Après avoir été stigmatisée, passée sous silence puis instrumentalisée politiquement, la question du métissage fait donc aujourd’hui l’objet d’une valorisation sociale de plus en plus large en Nouvelle-Calédonie. L’idéologie du destin commun qui encadre le processus actuel de décolonisation est pour beaucoup dans la reconnaissance officielle des 9 % de « métis » et des 5 % de « Calédoniens » au sein de la population lors du recensement de 2009. Ce contexte contemporain d’affirmation relativement apaisée et consensuelle du fait métis nous paraît maintenant particulièrement propice à l’ouverture de nouveaux chantiers de recherche sur ce thème.

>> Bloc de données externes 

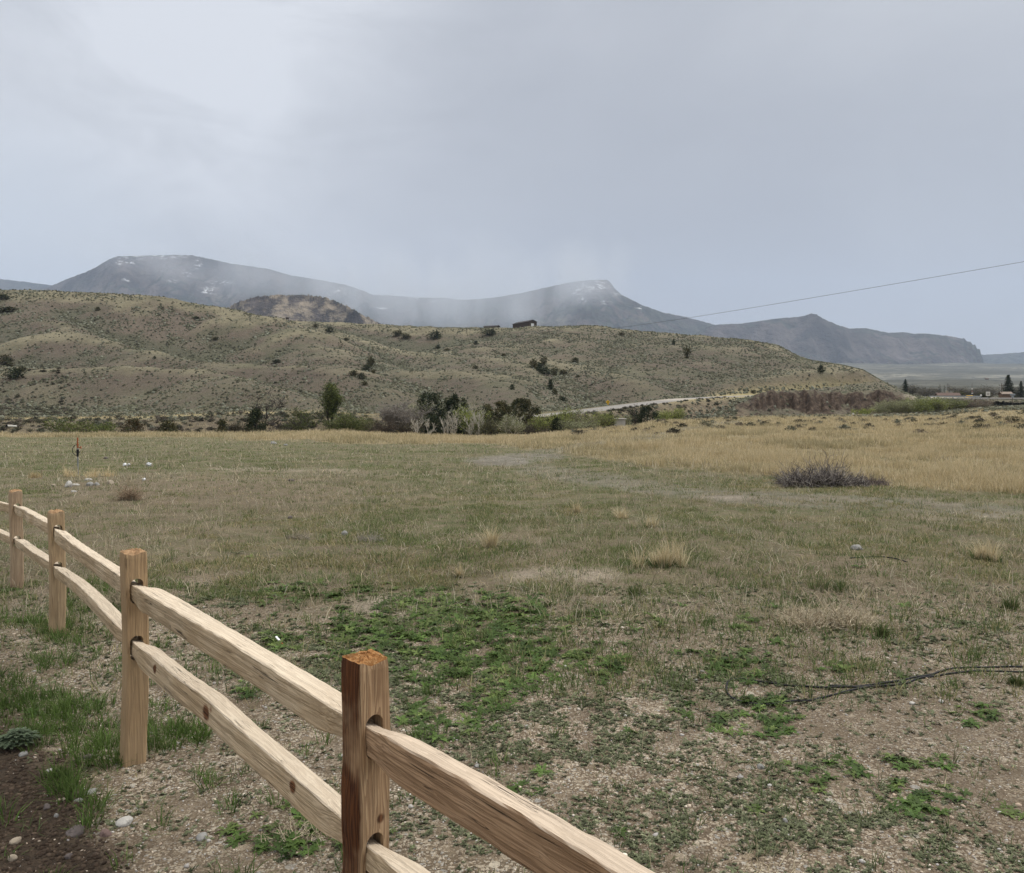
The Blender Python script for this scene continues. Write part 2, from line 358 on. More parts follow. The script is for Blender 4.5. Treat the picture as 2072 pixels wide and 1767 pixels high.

Si cet article a esquissé un tableau rapide des reformulations successives de la question métisse dans l’espace des discours publics (médiatiques, politiques, littéraires, scientifiques) et des pratiques administratives d’identification (recensements, réglementation, tribunaux), de plus amples recherches mériteraient d’être menées sur les expériences sociales des individus métis. Non loin de la Nouvelle-Calédonie, l’analyse des trajectoires sociales de familles métisses en Nouvelle-Zélande (Binney 2006 ; Wanhalla 2009) et d’individus situés à la frontière des catégories raciales en Australie (Bosa 2009) souligne l’intérêt heuristique de ces nouveaux regards sur le métissage : non plus seulement du point de vue de l’État, mais aussi du côté des vies privées, des histoires de familles, des stratégies matrimoniales et des intimités affectives et sexuelles. Il y a fort à parier qu’à cette échelle, de futures enquêtes historiques et ethnographiques permettront de complexifier l’intelligibilité des situations métisses en Nouvelle-Calédonie, en mettant à jour des mondes sociaux informels, voire des « communautés » locales métisses jusqu’alors invisibles.